All Change
After a long hibernation i produce a new post and move the site from hand-crafted HTML to the Hugo Static Site Generator.
4 1/2 years between posts. Though it seems an eternity in Internet time i bet i'm still not a record-breaker.
This blog used to be hosted at Blogger but i decided to take it down when i also shut down my server.
For a couple of years i had no website, but a couple of years ago i set up a FreeNAS server at home to store my media. Since it's always on i figured i'd just run a FreeBSD jail on it, install Nginx and self-host a simple site.
I didn't need much, just a couple of static pages i hand-crafted the HTML for. Since there were only a few pages i decided not to bother with the overhead of a database for a blog. I briefly toyed with the idea of hand-crafting blog entries using HTML but that seemed far too much effort.
Lately there seems to have been an upswell of interest in Static Site Generators so i decided to take a look too, in the hope that without having to craft my own HTML i might be more prone to put up content.
There seem to be quite a lot of Static Site Generators out there, but most seem to have lots of dependencies. I'm really not interested in compiling or installing a lot of stuff.
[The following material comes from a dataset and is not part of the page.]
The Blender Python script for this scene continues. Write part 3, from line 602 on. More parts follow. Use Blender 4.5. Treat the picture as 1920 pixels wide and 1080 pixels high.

In the end i went with a relatively new project called Hugo. It's written in Go and has a single binary.
For the last week i've been playing with it and have got it to mostly do what i want. There are a few niggles that are supposed to be fixed in the next version and i'm pretty sure my other issues are things that can be made to work, i'm just not familiar enough with it yet to figure out how.
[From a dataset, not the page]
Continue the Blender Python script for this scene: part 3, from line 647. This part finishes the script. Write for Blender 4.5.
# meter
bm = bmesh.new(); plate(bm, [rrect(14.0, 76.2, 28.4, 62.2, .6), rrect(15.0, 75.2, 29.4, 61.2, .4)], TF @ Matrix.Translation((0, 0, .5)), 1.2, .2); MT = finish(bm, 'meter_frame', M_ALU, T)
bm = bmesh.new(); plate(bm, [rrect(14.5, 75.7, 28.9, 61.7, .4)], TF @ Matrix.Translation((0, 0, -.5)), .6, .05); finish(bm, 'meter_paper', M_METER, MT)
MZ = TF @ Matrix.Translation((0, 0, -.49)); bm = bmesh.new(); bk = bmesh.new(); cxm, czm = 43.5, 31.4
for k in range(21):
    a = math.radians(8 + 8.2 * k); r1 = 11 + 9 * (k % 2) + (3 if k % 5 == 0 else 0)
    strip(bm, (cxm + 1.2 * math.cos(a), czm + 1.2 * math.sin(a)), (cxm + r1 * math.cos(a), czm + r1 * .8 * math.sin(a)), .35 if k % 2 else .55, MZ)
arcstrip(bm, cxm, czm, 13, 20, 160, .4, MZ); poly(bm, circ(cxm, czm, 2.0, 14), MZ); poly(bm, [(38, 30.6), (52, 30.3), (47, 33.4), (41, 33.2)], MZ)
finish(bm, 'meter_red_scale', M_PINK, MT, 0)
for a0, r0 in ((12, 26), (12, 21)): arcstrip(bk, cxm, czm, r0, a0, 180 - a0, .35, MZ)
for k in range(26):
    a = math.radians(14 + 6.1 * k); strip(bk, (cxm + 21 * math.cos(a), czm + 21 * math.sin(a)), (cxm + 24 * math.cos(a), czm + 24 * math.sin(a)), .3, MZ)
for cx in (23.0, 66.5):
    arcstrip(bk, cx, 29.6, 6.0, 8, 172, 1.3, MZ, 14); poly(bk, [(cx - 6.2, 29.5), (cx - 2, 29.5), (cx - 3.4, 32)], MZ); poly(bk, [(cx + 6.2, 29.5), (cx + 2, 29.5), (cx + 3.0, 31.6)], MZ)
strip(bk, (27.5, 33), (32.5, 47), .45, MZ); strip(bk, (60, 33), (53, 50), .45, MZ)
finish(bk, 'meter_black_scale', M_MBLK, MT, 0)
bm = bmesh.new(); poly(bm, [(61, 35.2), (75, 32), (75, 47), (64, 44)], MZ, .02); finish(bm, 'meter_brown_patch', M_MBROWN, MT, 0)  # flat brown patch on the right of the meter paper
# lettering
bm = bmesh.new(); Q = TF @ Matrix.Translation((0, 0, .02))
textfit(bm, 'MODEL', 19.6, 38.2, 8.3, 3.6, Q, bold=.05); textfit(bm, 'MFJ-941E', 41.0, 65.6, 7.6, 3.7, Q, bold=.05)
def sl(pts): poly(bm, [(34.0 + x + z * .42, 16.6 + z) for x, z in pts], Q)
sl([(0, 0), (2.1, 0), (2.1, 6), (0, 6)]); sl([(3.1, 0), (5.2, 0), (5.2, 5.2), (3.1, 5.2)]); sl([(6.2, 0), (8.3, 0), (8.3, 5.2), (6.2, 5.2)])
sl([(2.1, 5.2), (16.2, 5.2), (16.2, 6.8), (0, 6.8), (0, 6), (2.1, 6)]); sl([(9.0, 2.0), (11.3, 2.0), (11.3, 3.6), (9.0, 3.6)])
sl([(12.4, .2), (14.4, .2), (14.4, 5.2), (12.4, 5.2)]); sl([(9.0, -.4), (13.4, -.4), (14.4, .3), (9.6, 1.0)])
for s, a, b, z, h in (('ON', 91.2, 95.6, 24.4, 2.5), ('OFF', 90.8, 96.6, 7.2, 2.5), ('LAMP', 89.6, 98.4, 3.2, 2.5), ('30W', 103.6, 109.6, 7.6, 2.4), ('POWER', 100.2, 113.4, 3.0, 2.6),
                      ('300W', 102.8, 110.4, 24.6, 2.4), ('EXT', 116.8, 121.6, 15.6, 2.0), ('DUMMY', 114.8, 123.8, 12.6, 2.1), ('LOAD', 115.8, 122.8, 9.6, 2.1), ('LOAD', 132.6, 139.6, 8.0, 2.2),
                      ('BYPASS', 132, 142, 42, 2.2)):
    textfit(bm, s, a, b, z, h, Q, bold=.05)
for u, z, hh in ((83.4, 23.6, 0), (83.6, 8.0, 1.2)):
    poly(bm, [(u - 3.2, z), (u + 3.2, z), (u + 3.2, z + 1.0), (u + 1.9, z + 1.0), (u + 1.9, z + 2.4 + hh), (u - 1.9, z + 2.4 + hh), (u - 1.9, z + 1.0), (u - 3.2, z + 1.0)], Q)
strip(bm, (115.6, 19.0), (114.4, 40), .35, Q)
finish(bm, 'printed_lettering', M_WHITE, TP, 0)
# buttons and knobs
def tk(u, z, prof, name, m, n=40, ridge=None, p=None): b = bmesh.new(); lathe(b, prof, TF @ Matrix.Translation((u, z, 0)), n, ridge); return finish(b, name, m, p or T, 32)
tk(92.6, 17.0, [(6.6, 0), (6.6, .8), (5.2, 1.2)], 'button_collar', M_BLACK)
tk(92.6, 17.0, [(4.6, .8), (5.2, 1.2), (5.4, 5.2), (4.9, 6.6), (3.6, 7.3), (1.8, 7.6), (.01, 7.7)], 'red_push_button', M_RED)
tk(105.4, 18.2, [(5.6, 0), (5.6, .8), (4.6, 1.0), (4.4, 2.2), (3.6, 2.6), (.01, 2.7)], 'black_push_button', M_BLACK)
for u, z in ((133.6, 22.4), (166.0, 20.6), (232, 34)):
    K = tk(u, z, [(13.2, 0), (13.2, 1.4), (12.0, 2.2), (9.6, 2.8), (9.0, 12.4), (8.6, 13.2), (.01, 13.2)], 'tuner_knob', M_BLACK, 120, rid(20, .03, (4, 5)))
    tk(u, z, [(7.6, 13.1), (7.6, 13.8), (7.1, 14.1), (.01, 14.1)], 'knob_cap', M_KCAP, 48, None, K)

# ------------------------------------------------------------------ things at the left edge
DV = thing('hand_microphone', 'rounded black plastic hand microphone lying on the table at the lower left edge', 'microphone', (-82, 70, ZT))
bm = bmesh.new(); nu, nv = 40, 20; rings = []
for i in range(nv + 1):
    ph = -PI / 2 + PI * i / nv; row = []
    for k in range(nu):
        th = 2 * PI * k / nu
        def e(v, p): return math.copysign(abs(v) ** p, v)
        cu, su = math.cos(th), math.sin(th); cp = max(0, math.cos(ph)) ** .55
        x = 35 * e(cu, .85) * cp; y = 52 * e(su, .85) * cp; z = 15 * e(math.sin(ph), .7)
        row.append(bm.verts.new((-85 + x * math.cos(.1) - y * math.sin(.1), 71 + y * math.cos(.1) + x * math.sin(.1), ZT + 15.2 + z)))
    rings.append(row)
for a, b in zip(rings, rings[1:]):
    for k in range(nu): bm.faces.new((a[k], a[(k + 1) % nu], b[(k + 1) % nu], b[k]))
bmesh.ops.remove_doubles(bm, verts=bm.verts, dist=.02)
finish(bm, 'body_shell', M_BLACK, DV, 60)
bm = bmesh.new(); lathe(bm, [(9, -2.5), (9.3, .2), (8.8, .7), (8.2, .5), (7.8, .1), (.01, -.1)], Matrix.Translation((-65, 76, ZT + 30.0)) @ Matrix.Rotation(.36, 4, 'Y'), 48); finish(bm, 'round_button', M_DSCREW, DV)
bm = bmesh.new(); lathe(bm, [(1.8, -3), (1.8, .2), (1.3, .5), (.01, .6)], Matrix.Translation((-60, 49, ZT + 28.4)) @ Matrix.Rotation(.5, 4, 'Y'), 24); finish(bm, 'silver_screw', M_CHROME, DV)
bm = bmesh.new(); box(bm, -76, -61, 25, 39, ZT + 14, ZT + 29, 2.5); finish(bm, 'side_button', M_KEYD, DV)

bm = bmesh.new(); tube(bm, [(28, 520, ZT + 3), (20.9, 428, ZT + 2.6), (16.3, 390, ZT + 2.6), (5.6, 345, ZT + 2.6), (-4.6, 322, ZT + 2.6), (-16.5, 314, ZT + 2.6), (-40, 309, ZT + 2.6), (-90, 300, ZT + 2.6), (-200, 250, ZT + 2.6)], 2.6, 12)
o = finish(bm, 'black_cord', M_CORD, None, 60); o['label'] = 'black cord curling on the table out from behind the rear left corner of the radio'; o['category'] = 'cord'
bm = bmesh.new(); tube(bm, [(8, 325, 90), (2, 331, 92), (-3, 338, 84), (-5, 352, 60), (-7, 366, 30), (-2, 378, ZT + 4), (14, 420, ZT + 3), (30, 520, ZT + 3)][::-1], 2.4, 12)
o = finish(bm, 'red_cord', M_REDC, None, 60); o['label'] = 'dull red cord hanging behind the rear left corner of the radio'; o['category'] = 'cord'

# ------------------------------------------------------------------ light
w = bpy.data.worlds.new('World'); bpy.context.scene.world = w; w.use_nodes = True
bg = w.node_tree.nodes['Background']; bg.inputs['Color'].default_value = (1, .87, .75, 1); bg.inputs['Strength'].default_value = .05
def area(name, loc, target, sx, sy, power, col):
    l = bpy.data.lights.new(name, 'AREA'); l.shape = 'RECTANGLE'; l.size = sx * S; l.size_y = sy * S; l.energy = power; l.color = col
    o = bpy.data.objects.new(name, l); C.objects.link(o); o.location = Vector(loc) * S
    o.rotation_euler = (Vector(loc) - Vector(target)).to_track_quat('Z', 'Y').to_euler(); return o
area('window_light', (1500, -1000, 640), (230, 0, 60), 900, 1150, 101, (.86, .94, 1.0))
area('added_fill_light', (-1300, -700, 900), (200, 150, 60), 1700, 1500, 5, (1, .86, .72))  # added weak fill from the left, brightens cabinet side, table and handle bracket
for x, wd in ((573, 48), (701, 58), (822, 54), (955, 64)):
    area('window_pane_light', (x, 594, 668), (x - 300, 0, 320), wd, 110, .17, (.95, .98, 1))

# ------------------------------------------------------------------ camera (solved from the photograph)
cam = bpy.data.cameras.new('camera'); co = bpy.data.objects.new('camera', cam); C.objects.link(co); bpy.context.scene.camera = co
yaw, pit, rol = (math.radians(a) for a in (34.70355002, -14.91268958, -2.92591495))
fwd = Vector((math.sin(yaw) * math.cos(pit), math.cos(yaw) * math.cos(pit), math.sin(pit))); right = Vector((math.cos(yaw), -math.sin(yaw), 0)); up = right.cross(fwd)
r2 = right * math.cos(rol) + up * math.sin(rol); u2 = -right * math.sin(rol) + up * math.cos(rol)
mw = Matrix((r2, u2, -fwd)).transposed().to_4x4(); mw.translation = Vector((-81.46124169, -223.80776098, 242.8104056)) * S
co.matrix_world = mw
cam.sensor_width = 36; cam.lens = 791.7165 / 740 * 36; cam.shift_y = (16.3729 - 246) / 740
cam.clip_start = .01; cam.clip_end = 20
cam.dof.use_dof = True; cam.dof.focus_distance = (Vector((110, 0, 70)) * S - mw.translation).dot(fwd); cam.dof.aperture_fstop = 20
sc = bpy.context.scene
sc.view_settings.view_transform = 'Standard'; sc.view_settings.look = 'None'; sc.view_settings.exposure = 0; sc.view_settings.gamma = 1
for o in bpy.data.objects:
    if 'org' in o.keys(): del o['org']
Over the last week i've created my own Hugo theme that replicates my old site (with a few tweaks).
Hugo is very fast. It copies files and (re)generates the static HTML for this whole site in just 13ms. That's pretty damn impressive.
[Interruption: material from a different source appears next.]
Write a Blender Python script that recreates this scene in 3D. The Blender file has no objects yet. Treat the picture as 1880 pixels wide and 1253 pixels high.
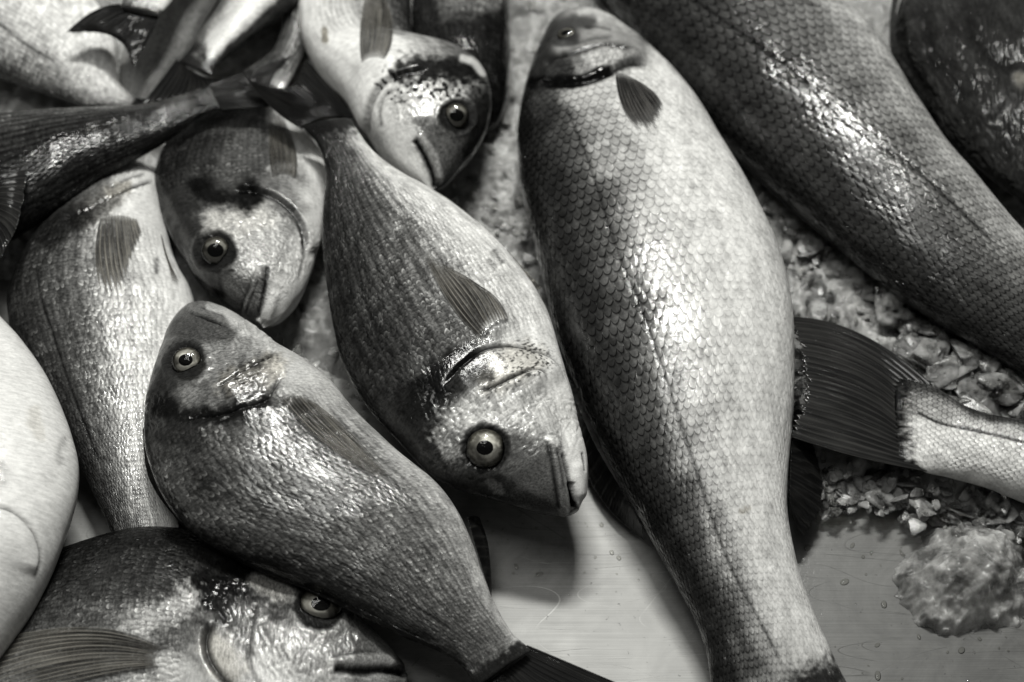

One of the great things about Hugo is that i can just write my content in Markdown (i'm using Haroopad to write this post right now!), drop that Markdown file into my content directory and Hugo will spit out a HTML file using my theme.
This ease of creating content might actually inspire me to write more stuff.
Since i had a dump of my old Blogger posts i decided to convert them to Markdown and bring them along for the ride. It's interesting to see that i'm not using any of the stuff i previously posted about and i think i might just post a bit of follow-up to my old posts in the near future.
I'm going to continue playing with Hugo, and i definitely need to look at my CSS (which, other than a few font tweaks today, hasn't seen any changes in around 7 or 8 years), but i'm pretty optimistic and even if i don't stick with Hugo i think i'm going to stick with Markdown for my content.